これらの動きから、不動産賃貸管理業界は従来の「契約事務・入金管理・クレーム対応」といったオペレーショナルなサービスだけでなく、ITプラットフォーム構築、投資家向け高付加価値情報サービス、グローバルなデベロップメントへの参画など、多次元的な展開を余儀なくされる時代を迎えています。
とりわけ日本の賃貸住宅マーケットは空き家率上昇や人口減少などの課題があり、次の大きな成長ステージへと進むには「業界構造の刷新」「付加価値サービスの拡張」が不可欠です。その実現手段として、M&Aによる外部リソースの獲得と業界再編は今後も続くでしょう。管理戸数上位企業がさらなる買収を仕掛けるだけでなく、地域企業やベンチャー企業の戦略的M&Aもますます増えることが予想されます。
一方で、M&Aによる急拡大でオーナー対応や入居者サービスが疎かになれば、ブランドイメージの低下を招くリスクもはらんでいます。企業規模が大きくなるほど、管理戸数拡大だけではなく、サービス品質向上の両立が重要な経営課題となるでしょう。新規投資とオペレーション品質の維持、IT化による効率化と人材育成のバランスをどう図るかが、業界を牽引する企業の力量を測る指標になっていきます。

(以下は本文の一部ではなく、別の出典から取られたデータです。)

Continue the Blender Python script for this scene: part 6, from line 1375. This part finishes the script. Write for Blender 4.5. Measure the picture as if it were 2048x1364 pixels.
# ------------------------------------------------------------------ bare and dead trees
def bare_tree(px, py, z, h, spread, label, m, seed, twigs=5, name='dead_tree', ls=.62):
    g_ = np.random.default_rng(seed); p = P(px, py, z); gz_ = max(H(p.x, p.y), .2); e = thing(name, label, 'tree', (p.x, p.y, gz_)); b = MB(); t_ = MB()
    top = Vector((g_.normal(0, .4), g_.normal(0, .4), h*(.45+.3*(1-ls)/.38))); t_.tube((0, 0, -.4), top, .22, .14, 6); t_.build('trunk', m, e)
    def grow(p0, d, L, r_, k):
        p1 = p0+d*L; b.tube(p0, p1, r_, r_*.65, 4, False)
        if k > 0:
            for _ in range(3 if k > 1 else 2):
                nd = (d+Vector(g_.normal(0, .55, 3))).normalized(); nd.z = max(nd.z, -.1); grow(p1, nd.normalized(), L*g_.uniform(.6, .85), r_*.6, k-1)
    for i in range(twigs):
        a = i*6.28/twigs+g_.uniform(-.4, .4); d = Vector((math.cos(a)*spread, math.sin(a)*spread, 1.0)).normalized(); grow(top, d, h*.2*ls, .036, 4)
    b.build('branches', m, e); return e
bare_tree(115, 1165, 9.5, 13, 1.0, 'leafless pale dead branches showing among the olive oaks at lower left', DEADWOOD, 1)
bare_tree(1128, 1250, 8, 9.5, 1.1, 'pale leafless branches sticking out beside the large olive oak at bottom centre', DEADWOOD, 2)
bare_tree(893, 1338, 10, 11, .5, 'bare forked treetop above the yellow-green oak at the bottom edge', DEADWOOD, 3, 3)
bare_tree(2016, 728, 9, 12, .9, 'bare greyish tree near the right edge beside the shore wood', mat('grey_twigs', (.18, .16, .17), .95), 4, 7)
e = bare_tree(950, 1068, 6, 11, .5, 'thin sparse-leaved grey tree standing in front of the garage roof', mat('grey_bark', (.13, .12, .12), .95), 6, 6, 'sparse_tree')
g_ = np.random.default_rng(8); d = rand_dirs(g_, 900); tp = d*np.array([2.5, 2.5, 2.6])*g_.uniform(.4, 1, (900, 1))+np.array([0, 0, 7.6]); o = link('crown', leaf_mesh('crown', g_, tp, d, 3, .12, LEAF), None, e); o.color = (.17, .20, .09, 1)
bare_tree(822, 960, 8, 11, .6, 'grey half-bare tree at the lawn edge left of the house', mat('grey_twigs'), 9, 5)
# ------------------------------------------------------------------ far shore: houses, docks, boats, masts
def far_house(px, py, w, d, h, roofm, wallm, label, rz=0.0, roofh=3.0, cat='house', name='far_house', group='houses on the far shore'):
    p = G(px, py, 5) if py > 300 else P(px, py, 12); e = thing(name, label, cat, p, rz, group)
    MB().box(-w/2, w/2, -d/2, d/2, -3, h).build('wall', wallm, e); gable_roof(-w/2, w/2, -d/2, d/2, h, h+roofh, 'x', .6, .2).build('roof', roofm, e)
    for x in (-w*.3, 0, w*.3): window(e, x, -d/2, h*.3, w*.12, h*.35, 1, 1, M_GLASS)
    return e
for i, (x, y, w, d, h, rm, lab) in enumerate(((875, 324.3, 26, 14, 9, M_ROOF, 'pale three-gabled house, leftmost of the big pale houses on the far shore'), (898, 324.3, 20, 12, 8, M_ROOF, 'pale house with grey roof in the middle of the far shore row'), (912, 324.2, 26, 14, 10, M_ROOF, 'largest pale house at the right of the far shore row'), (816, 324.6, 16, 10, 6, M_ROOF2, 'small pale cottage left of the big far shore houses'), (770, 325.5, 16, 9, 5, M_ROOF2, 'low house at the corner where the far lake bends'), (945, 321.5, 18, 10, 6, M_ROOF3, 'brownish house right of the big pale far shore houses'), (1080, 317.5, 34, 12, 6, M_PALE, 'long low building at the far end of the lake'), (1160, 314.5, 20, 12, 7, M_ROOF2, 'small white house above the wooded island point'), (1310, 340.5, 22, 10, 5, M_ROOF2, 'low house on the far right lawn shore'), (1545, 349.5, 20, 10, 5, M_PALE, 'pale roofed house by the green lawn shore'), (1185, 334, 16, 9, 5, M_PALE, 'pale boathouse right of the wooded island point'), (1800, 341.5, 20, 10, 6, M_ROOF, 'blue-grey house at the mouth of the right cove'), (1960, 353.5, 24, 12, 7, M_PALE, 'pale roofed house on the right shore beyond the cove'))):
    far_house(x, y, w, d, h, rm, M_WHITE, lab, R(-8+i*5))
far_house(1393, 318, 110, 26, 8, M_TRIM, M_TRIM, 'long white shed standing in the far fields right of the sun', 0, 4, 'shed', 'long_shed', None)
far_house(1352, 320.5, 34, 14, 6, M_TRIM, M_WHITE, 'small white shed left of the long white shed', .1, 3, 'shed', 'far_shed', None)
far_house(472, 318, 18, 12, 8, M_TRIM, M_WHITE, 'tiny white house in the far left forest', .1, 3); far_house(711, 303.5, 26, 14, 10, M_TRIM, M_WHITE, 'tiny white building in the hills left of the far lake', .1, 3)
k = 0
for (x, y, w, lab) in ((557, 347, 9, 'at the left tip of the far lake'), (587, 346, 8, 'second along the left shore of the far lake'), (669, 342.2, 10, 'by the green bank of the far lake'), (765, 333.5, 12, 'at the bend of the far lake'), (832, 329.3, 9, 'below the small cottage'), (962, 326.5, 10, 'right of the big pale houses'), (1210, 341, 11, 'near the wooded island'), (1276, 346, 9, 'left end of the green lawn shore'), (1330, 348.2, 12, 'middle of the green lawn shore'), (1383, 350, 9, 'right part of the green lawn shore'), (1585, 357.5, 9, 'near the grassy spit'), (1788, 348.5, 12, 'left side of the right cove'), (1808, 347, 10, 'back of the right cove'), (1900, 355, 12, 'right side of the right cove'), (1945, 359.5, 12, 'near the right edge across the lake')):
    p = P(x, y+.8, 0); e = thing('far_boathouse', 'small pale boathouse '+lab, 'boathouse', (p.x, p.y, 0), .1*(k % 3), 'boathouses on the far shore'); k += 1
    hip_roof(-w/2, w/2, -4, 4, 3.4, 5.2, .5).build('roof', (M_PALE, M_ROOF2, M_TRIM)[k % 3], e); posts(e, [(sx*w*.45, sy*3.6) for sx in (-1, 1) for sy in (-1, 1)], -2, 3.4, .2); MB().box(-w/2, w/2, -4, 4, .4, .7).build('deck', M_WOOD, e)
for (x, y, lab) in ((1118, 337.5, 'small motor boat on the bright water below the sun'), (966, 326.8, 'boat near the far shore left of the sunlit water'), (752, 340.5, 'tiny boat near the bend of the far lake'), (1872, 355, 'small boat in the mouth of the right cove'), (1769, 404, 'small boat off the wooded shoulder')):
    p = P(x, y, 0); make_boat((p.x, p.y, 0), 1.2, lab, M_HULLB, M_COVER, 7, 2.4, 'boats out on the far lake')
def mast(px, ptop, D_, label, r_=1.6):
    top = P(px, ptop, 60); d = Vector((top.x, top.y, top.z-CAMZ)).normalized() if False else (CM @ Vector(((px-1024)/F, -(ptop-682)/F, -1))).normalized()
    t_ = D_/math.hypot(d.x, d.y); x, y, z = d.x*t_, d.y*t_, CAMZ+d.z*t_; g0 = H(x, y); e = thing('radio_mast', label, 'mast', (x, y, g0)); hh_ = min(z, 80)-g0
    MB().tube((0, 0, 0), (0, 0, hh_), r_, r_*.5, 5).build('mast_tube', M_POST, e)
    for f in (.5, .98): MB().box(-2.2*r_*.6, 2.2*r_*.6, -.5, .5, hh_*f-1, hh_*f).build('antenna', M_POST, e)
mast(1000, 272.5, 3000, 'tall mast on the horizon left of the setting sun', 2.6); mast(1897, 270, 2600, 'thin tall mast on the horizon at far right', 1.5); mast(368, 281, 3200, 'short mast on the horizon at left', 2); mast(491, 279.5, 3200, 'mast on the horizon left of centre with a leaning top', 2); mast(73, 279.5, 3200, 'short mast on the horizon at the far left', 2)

総じて、不動産賃貸管理業界のM&Aは「事業領域を広げる成長戦略」「選択と集中によるグループ経営再編」「海外進出を加速するグローバル戦略」など、企業ごとに多彩な狙いがあり、今後も継続して活発化していくと考えられます。業界全体としては、DX・IT化を軸とした業務の高度化や、ファンド資本の流入によるガバナンス強化、オーナー・入居者満足度の向上といったテーマがさらに重要性を帯びるでしょう。これらの要素を的確に押さえた企業が、今後の日本のみならずグローバル市場でも競争優位を確立できるといえます。